§ **Data section**:
- - - - - - -
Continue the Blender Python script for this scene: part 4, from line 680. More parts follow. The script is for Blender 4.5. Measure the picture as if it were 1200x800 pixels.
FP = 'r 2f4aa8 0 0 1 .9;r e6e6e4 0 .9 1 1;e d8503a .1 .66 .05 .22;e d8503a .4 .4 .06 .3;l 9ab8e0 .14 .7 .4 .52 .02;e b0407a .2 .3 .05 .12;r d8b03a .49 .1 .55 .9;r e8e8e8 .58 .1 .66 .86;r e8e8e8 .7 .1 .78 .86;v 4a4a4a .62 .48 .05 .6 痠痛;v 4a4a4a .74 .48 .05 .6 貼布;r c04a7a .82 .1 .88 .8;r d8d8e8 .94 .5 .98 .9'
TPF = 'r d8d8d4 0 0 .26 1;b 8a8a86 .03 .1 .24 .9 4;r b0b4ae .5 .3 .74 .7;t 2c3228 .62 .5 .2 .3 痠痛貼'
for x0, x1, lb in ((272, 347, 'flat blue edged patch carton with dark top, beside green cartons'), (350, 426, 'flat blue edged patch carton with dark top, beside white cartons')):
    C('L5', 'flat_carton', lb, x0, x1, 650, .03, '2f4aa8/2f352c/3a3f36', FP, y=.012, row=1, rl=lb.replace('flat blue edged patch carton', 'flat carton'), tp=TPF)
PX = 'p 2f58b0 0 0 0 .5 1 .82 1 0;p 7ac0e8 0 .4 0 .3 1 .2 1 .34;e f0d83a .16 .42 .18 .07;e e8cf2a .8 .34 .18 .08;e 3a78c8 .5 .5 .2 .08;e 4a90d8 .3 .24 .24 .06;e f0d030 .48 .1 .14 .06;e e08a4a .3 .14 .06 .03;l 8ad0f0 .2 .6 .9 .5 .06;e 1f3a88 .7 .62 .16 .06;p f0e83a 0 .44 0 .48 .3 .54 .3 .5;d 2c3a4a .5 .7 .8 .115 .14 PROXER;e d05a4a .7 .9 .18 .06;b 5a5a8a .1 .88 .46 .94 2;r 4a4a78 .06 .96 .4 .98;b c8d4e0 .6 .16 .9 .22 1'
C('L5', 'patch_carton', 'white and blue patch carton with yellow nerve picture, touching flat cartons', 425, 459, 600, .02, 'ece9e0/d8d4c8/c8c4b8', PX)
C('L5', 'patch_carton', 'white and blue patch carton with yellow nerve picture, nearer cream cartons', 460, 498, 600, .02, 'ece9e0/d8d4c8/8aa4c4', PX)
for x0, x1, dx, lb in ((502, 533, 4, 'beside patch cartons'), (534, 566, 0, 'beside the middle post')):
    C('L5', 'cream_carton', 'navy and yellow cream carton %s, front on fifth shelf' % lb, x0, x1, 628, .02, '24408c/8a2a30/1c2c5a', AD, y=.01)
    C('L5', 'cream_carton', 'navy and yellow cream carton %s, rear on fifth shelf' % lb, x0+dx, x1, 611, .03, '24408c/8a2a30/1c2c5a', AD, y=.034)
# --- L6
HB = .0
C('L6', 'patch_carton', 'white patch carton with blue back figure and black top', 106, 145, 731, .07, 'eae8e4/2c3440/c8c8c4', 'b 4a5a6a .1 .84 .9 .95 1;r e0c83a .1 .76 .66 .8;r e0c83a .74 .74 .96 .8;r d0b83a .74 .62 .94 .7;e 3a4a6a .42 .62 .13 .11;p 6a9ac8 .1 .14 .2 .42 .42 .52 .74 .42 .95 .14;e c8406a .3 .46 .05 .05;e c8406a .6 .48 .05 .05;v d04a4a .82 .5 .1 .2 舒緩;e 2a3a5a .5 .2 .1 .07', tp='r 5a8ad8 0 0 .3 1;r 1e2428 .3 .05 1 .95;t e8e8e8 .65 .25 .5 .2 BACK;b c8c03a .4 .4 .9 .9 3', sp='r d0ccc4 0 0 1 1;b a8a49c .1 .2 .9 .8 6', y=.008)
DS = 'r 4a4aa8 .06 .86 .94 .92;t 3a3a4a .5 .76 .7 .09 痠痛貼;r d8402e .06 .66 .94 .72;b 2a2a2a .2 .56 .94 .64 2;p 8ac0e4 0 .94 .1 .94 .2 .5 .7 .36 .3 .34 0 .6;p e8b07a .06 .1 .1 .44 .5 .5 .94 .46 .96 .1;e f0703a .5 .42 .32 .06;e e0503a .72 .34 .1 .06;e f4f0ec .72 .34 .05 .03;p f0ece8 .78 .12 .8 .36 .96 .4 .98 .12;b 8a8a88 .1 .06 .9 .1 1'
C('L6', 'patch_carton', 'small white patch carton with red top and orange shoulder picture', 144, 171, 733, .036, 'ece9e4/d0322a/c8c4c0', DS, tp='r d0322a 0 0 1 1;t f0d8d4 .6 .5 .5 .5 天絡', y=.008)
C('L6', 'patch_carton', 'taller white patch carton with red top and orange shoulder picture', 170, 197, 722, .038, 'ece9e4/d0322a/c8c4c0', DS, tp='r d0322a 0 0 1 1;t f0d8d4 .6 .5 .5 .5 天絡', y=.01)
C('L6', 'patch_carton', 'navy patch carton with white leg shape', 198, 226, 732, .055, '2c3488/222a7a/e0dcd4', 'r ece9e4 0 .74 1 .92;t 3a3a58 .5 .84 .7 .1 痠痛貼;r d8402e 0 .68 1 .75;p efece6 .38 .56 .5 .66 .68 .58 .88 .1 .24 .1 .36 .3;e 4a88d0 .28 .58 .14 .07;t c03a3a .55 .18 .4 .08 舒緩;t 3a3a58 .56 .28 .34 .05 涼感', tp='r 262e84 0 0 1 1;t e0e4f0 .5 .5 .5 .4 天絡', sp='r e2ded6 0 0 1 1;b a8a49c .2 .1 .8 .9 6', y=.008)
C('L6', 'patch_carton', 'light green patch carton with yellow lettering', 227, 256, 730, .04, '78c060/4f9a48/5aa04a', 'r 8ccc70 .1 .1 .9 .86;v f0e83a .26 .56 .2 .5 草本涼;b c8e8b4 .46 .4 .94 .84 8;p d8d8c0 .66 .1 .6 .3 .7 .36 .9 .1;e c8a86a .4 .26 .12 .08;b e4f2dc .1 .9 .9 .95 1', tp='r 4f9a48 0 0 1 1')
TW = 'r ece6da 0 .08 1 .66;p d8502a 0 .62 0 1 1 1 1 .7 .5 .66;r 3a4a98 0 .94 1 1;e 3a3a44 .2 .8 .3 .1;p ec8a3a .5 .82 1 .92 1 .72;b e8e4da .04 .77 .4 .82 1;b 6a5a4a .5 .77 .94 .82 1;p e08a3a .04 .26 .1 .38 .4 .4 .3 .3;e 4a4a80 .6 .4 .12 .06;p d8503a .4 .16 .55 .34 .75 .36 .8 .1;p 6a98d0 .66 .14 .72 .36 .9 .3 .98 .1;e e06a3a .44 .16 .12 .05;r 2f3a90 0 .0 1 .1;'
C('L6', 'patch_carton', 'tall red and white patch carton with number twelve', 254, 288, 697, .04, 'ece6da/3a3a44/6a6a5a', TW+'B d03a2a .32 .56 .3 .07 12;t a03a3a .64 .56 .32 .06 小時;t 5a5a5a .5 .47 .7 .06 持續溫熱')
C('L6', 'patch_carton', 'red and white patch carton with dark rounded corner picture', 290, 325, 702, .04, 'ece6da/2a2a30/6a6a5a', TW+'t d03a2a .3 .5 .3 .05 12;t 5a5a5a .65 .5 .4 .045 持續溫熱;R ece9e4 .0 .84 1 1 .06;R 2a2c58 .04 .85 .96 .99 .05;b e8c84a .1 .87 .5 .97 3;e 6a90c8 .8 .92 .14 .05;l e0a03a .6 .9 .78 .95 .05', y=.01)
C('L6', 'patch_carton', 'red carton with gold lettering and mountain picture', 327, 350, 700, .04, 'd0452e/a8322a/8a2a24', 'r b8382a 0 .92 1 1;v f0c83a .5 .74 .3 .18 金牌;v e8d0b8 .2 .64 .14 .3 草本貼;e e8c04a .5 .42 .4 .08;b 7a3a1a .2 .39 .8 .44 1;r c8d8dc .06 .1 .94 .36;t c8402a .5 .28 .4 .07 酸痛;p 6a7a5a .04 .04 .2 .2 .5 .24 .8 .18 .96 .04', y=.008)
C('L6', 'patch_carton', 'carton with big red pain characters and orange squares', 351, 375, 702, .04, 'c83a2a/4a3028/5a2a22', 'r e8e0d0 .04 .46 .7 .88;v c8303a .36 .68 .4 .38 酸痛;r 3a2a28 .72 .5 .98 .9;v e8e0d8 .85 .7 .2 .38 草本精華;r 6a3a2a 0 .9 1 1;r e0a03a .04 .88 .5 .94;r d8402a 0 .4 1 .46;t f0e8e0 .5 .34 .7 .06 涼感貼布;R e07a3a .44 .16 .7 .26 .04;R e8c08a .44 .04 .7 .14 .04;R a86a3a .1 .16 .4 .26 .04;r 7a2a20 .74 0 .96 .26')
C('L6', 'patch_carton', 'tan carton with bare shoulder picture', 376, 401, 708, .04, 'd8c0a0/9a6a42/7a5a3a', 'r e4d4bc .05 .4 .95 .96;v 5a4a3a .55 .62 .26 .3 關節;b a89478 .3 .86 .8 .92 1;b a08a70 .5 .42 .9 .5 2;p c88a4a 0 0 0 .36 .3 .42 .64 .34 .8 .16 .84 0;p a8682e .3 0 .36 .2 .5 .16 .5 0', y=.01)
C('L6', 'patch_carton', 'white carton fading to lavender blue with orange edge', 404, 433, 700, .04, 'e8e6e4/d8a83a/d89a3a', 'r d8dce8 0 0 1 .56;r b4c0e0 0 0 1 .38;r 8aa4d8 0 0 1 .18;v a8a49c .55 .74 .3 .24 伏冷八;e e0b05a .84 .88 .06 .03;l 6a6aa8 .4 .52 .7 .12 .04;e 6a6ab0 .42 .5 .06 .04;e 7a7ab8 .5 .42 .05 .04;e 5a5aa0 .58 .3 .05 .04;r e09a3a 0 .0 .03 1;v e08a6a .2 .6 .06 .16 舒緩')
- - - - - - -
§ **What to produce**:
Across the data, tally the lines containing "cream" and give back the number alone.

§ **Solution for this exercise**:
3